* Exercise *
Please copy the lines below exactly, from the first one through the line showing "VX, VY = 549.5, 362.0".

* Stored items *
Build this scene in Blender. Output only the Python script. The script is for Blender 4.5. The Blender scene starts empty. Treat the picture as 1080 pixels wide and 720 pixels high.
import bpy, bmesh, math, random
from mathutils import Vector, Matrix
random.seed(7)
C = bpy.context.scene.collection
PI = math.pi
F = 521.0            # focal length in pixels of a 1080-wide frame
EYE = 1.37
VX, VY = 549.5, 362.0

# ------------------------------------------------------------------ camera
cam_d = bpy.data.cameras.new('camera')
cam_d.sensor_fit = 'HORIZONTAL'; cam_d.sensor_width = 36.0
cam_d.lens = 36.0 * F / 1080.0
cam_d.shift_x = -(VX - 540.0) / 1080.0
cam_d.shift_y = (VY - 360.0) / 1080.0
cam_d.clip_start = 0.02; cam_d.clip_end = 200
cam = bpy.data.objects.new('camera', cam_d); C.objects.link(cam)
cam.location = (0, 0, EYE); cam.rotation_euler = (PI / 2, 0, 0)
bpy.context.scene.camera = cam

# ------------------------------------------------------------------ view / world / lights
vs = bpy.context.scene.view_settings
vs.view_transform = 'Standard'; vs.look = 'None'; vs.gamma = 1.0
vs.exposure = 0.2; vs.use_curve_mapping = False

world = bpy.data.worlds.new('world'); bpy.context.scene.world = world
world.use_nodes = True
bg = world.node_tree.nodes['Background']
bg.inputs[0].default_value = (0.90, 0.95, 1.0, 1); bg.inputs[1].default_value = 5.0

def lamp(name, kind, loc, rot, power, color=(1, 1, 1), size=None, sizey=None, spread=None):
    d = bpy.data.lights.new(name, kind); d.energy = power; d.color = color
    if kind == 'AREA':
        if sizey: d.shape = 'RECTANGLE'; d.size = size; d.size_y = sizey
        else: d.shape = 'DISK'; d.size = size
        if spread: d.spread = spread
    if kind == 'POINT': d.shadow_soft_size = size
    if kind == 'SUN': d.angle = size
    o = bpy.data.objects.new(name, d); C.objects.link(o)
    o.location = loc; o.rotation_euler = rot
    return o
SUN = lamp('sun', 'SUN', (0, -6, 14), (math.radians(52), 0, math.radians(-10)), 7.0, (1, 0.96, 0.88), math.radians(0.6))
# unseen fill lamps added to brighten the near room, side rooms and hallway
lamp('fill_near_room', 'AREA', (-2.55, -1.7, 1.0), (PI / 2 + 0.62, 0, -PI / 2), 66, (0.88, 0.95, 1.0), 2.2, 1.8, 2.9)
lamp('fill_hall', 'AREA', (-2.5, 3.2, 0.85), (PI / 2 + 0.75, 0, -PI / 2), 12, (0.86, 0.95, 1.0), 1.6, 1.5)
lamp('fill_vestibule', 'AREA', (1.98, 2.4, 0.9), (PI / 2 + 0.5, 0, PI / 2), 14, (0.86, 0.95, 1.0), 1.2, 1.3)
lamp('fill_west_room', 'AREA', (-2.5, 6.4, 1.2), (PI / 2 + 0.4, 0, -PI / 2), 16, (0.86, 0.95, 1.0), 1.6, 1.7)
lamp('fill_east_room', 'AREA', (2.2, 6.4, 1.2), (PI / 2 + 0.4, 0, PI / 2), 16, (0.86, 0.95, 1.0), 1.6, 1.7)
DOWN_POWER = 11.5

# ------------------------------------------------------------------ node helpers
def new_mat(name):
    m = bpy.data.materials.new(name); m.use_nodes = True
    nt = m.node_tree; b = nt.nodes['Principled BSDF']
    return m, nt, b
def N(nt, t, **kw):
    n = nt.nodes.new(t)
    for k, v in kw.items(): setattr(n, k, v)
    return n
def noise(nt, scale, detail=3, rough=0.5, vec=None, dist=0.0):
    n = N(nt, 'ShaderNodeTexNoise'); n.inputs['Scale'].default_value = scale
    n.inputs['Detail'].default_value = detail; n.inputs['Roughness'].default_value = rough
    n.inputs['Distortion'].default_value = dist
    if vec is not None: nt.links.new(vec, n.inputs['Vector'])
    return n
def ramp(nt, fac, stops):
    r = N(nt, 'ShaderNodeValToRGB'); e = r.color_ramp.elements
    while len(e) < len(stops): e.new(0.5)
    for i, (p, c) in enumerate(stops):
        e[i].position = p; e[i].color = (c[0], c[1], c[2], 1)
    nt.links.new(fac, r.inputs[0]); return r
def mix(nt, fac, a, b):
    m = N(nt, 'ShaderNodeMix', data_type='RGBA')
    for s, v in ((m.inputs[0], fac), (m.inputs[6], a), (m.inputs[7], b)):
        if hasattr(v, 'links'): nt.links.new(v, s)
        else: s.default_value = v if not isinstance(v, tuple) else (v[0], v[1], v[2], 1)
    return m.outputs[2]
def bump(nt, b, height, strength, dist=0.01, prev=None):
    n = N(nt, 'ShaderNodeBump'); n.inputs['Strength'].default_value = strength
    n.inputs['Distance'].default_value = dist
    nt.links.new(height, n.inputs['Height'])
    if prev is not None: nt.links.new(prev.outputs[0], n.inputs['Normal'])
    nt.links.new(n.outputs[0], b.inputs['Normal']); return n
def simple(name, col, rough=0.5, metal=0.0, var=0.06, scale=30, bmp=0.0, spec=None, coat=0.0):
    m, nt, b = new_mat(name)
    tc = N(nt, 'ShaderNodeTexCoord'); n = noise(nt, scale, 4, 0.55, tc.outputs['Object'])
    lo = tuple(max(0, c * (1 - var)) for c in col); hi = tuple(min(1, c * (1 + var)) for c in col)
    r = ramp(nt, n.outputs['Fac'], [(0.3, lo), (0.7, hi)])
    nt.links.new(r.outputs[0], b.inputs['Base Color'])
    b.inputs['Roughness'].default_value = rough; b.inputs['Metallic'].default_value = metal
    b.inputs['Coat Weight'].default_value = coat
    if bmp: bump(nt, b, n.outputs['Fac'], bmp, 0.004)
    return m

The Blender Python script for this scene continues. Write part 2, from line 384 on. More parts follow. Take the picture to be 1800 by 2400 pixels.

* Expected answer *
Build this scene in Blender. Output only the Python script. The script is for Blender 4.5. The Blender scene starts empty. Treat the picture as 1080 pixels wide and 720 pixels high.
import bpy, bmesh, math, random
from mathutils import Vector, Matrix
random.seed(7)
C = bpy.context.scene.collection
PI = math.pi
F = 521.0            # focal length in pixels of a 1080-wide frame
EYE = 1.37
VX, VY = 549.5, 362.0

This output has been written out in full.